The situation was further complicated when a Palestinian group claiming to hold the soldier also threatened to kill a Jewish settler it said it had abducted in the West Bank. "Unless the aggression stops, we will kill the settler," said a representative of the Popular Resistance Committees, which claimed Sunday's attack along with the armed wing of Hamas and another group.
The Al-Aqsa Martyrs Brigades, an offshoot of the moderate Fatah faction, said it had kidnapped another Israeli settler, a 62-year-old man, although it was not possible immediately to confirm the report.
Amnesty International called for all hostages to be released and for "an end to the wanton destruction and collective punishment being carried out by Israeli forces in the Gaza Strip."
It said "destruction of three bridges and electricity networks ... have left half the population of the Gaza Strip without electricity and have reportedly also adversely affected the supply of water."

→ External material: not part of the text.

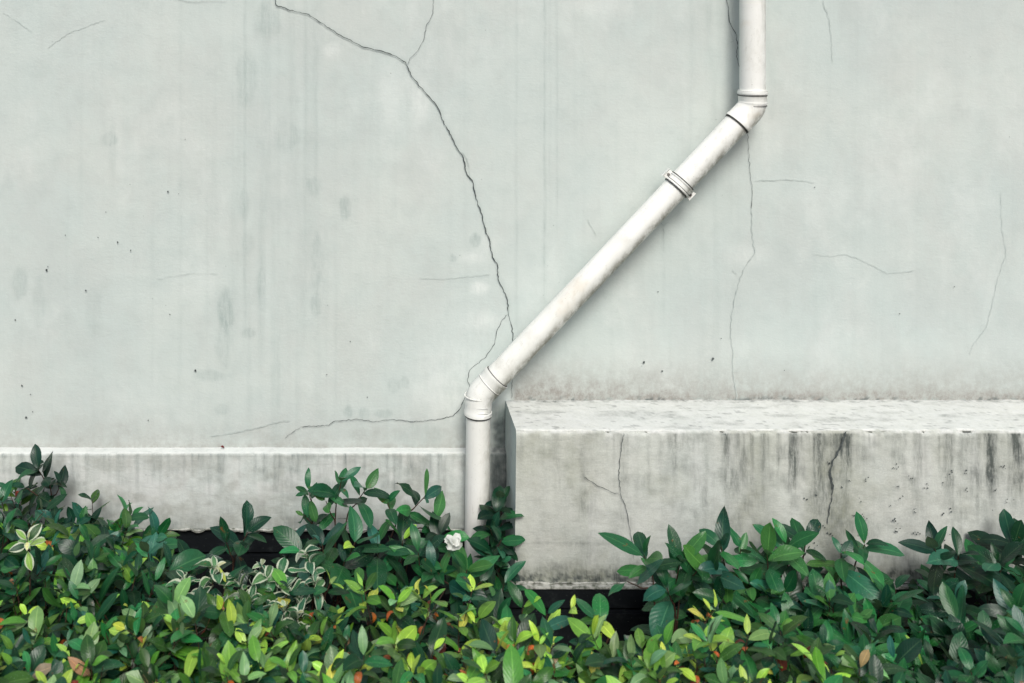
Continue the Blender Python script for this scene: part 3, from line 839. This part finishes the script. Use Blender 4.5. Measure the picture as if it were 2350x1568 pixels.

The soldier's capture has triggered the worst Middle East crisis since Hamas took office in March after an election that sent shockwaves throughout Israel and the West.
It also presented the first major challenge for Olmert since he took office in May pledging to unilaterally redraw the map of Israel even without negotiations with the Palestinians. Egypt, France and the Vatican, as well as the United States, had sought to exert pressure on the Palestinians to hand over the soldier.

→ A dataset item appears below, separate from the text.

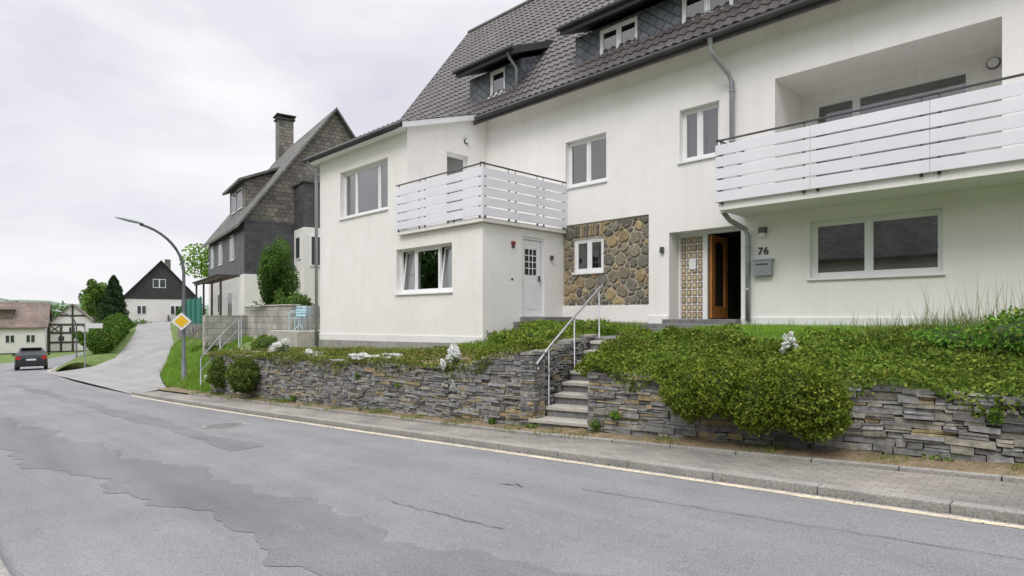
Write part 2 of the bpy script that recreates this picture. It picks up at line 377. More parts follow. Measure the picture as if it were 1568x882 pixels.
mb.grid([[lerp3(r,l,j/10,.02*math.sin(j/10*3.14)) for j in range(11)] for r,l in zip(RD,LD)])
mb.build('side_street',M['asphalt3'])
mb=MB(); rows=[]
for i,l in enumerate(LD[4:]):
    x=l[0]; a=(x-.8,kY(x-.8)+.15,zr(x)+.08)
    rows.append([lerp3(l,a,j/6,.35*math.sin(j/6*3.14)*min(1,i/6)) for j in range(7)])
mb.grid(rows); mb.build('grass_bank',M['groundgreen'],smooth=True)
B=[(-18.2,6.0,-2.16),(-20.2,6.0,-2.27)]+[(p[0],p[1]+.02,p[2]+.02) for p in Rg[1:]]
C2=[(-18.2,8.6,-1.15),(-20.2,9.6,-1.05),(-22,9.6,-1.0),(-24.5,9.7,-.95),(-27,10.2,-.85),(-31,10.9,-.6),(-43.5,13.4,-.3),(-57,18,-.2),(-73,23,.1),(-88,28,.2),(-114,38,.3)]
D2=[(-19.6,40,-.6),(-20.2,40,-.6)]+[(p[0],p[1]+30,p[2]+1.5) for p in C2[2:]]
BD=dens(B);CD=dens(C2);DD=dens(D2); mb=MB()
mb.grid([[lerp3(a,b,j/8,.10*math.sin(i*1.7+j) if 0<j<8 else 0) for j in range(9)] for i,(a,b) in enumerate(zip(BD,CD))])
mb.grid([[a,b] for a,b in zip(CD,DD)])
mb.build('garden_bank',M['groundgreen'],smooth=True)
# terrace heightfields
def sm(t): t=max(0,min(1,t)); return t*t*(3-2*t)
def hR(x,y):
    yw=wR(x); t=(y-yw)/(10.4-yw); return -.82+.56*sm(t*.85+.1)
mb=MB(); rows=[]
for i in range(40):
    u=(i/39)**1.3; r=[]
    for j in range(24):
        t=j/23; x0=-5.45-.75*math.sin(math.pi*min(t,1)); x=x0+(10-x0)*u; y=wR(x)+.12+(12.99-wR(x)-.12)*t; r.append((x,y,hR(x,y)+R(-.012,.012)))
    rows.append(r)
mb.grid(rows); mb.build('lawn',M['groundgreen'],smooth=True)
def ztL(x): 
    z=-.87+.018*(x+8)
    if x>-8.4: z+= .30*sm((x+8.4)/1.9)
    return z
def hL(x,y):
    zf=ztL(x)-.03
    zb=np.interp(x,[-19.5,-11.6,-11.0,-7],[-1.13,-.86,-.74,-.36]); t=(y-wL(x))/(10-wL(x))
    z=zf+(zb-zf)*sm(t)
    if y>10: z=zb+(-.27-zb)*sm((y-10)/1.6)
    return float(z)
mb=MB()
mb.grid([[ (x,wL(x)+.1+(10.02-wL(x)-.1)*j/10,hL(x,wL(x)+.1+(10.02-wL(x)-.1)*j/10)+R(-.015,.015)) for j in range(11)] for x in [-11.0-.5*i for i in range(18)]])
rows=[]
for i in range(16):
    r=[]
    for j in range(20):
        t=j/19; xe=-6.45-.95*min(t/.5,1); x=-11.09+(xe+11.09)*i/15; y=wL(x)+.1+(12.99-wL(x)-.1)*t; r.append((x,y,hL(x,y)+R(-.015,.015)))
    rows.append(r)
mb.grid(rows); mb.build('planting_bed',M['soil'],smooth=True)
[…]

Hamas held an urgent Palestinian cabinet meeting in a bid to find an end to the standoff, with deputy prime minister Nasserdine al-Shaer calling on the kidnappers to "preserve his life."
Government spokesman Ghazi Hamad said the offensive was unjustified "military madness" and accused Israel of seeking to cause "chaos and provoke a new bloody conflict". Sunday's attack, which saw gunmen tunnel their way into Israel, has raised questions over possible military and intelligence failings.
Tensions have long been mounting, with Israel and the West financially and politically boycotting Hamas as a terror group, plunging the territories into a deep crisis. Past history of soldiers abducted at the hands of Palestinians bodes ill for Shalit, with all nine such previous cases ending in death.
PAKISTAN CONDEMNS Pakistan on Wednesday regretted "incursion" and "total blockade" of the Gaza Strip by Israel and urged the international community to take steps to resolve the crisis through peaceful means.
A statement released by the Foreign Office reacting to reports of destruction of Palestinian infrastructure said, "We are concerned over the escalation of hostilities between Israel and Palestine, which would further impede the international efforts to stop the violence and restart the negotiations."
Israel early on Wednesday launched an air and ground offensive against Palestinian guerrillas to recover its abducted soldier.
Pakistan hopes that the international community would take necessary steps to help resolve the crisis through peaceful means.